--- What you need to do ---
The required output consists solely of the lines from the top of the listing through the line containing "(0.88, 0.94, 1.0))", transcribed exactly.
--- start ---
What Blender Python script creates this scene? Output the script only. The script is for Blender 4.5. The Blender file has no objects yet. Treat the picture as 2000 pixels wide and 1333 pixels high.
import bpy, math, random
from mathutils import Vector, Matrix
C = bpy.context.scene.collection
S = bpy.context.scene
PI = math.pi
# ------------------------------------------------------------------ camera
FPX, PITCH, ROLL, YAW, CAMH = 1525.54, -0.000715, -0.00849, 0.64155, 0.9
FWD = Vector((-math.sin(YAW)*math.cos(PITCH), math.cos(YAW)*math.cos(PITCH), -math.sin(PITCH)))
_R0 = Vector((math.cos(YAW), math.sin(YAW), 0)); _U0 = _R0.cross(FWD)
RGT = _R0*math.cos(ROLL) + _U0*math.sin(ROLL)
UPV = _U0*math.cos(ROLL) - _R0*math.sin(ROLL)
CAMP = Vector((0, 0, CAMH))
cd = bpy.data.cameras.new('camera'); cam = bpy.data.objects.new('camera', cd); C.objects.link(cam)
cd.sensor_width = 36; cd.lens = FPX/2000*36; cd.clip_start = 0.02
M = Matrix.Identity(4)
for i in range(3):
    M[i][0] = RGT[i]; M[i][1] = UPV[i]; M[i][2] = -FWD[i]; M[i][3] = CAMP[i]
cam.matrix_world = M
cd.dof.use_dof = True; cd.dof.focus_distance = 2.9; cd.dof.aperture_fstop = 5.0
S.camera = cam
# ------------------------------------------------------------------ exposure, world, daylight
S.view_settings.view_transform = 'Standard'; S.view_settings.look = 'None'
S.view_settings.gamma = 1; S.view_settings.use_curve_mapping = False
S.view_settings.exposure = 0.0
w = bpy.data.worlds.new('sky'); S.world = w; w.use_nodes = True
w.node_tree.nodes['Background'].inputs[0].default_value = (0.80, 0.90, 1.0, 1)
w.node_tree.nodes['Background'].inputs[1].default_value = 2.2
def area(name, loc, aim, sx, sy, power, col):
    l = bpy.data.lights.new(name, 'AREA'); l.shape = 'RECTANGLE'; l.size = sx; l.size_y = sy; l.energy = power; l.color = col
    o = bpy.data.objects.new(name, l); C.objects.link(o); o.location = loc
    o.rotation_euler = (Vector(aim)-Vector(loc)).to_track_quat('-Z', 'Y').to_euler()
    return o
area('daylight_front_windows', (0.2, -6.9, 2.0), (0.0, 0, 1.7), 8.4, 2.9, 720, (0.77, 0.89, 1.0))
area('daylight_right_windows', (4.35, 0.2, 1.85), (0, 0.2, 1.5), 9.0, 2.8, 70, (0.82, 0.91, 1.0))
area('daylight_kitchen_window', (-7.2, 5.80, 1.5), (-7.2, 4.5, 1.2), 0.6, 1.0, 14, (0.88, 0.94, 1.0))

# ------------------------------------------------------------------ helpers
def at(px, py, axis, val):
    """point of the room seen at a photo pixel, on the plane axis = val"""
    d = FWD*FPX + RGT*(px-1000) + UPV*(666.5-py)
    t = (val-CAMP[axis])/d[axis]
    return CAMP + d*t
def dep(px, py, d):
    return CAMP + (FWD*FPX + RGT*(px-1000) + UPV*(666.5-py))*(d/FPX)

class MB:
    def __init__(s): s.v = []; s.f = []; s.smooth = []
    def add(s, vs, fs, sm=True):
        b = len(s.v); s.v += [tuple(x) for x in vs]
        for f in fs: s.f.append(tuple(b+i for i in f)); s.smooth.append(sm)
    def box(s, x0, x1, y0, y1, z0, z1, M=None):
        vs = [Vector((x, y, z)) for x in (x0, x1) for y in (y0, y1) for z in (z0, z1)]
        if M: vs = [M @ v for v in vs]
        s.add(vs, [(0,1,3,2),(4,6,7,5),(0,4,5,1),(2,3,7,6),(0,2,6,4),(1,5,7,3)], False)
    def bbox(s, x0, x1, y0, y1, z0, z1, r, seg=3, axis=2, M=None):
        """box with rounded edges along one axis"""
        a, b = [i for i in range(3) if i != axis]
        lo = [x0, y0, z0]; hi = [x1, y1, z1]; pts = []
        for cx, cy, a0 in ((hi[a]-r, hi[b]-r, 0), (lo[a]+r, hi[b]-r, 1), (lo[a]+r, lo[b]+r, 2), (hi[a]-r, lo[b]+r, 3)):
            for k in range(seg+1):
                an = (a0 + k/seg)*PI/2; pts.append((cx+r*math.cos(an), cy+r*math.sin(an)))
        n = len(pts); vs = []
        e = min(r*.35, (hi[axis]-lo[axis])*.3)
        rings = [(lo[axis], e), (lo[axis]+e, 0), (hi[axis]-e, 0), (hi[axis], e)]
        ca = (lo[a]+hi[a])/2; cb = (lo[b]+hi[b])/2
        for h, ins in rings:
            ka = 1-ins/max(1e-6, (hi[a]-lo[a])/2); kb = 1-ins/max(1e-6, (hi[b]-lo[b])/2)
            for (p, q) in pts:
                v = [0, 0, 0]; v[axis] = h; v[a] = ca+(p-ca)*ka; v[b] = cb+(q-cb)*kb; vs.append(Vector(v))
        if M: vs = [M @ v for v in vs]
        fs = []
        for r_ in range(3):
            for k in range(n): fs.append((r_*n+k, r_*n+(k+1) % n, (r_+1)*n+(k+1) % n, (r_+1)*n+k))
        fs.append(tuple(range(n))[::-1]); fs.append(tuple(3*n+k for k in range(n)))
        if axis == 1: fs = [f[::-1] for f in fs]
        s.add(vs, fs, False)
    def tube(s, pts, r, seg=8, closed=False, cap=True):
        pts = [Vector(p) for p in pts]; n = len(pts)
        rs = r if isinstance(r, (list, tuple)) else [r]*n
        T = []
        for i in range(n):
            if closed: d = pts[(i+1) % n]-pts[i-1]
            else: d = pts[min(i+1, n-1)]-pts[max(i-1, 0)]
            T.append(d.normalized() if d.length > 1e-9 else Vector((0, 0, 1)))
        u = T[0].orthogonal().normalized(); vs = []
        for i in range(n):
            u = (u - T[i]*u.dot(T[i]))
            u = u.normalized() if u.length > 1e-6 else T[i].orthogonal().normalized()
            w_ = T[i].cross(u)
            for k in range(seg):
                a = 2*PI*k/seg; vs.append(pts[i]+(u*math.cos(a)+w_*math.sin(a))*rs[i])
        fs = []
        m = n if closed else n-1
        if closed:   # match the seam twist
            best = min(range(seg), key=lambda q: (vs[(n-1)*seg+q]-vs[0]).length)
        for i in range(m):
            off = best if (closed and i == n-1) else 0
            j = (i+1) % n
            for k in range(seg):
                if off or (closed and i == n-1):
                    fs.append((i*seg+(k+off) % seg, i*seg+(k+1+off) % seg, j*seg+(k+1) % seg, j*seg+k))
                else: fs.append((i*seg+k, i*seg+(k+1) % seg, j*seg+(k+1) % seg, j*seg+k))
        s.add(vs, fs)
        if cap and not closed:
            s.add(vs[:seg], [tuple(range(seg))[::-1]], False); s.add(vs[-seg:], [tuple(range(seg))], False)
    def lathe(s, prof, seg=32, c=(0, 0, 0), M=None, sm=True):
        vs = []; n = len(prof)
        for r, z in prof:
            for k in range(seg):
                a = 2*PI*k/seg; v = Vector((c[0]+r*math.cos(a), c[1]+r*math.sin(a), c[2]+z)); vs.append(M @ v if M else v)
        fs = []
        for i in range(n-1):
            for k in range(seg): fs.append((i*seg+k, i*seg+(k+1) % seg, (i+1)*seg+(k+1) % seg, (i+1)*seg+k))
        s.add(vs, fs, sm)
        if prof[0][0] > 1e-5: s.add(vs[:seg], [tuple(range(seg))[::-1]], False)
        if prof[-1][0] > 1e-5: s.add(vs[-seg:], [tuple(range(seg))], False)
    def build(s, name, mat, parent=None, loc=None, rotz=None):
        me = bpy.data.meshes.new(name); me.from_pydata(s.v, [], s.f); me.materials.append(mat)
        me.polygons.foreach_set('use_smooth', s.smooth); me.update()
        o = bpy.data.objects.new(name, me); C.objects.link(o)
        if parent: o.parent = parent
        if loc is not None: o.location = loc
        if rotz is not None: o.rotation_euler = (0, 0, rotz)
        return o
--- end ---
--- Final result ---
What Blender Python script creates this scene? Output the script only. The script is for Blender 4.5. The Blender file has no objects yet. Treat the picture as 2000 pixels wide and 1333 pixels high.
import bpy, math, random
from mathutils import Vector, Matrix
C = bpy.context.scene.collection
S = bpy.context.scene
PI = math.pi
# ------------------------------------------------------------------ camera
FPX, PITCH, ROLL, YAW, CAMH = 1525.54, -0.000715, -0.00849, 0.64155, 0.9
FWD = Vector((-math.sin(YAW)*math.cos(PITCH), math.cos(YAW)*math.cos(PITCH), -math.sin(PITCH)))
_R0 = Vector((math.cos(YAW), math.sin(YAW), 0)); _U0 = _R0.cross(FWD)
RGT = _R0*math.cos(ROLL) + _U0*math.sin(ROLL)
UPV = _U0*math.cos(ROLL) - _R0*math.sin(ROLL)
CAMP = Vector((0, 0, CAMH))
cd = bpy.data.cameras.new('camera'); cam = bpy.data.objects.new('camera', cd); C.objects.link(cam)
cd.sensor_width = 36; cd.lens = FPX/2000*36; cd.clip_start = 0.02
M = Matrix.Identity(4)
for i in range(3):
    M[i][0] = RGT[i]; M[i][1] = UPV[i]; M[i][2] = -FWD[i]; M[i][3] = CAMP[i]
cam.matrix_world = M
cd.dof.use_dof = True; cd.dof.focus_distance = 2.9; cd.dof.aperture_fstop = 5.0
S.camera = cam
# ------------------------------------------------------------------ exposure, world, daylight
S.view_settings.view_transform = 'Standard'; S.view_settings.look = 'None'
S.view_settings.gamma = 1; S.view_settings.use_curve_mapping = False
S.view_settings.exposure = 0.0
w = bpy.data.worlds.new('sky'); S.world = w; w.use_nodes = True
w.node_tree.nodes['Background'].inputs[0].default_value = (0.80, 0.90, 1.0, 1)
w.node_tree.nodes['Background'].inputs[1].default_value = 2.2
def area(name, loc, aim, sx, sy, power, col):
    l = bpy.data.lights.new(name, 'AREA'); l.shape = 'RECTANGLE'; l.size = sx; l.size_y = sy; l.energy = power; l.color = col
    o = bpy.data.objects.new(name, l); C.objects.link(o); o.location = loc
    o.rotation_euler = (Vector(aim)-Vector(loc)).to_track_quat('-Z', 'Y').to_euler()
    return o
area('daylight_front_windows', (0.2, -6.9, 2.0), (0.0, 0, 1.7), 8.4, 2.9, 720, (0.77, 0.89, 1.0))
area('daylight_right_windows', (4.35, 0.2, 1.85), (0, 0.2, 1.5), 9.0, 2.8, 70, (0.82, 0.91, 1.0))
area('daylight_kitchen_window', (-7.2, 5.80, 1.5), (-7.2, 4.5, 1.2), 0.6, 1.0, 14, (0.88, 0.94, 1.0))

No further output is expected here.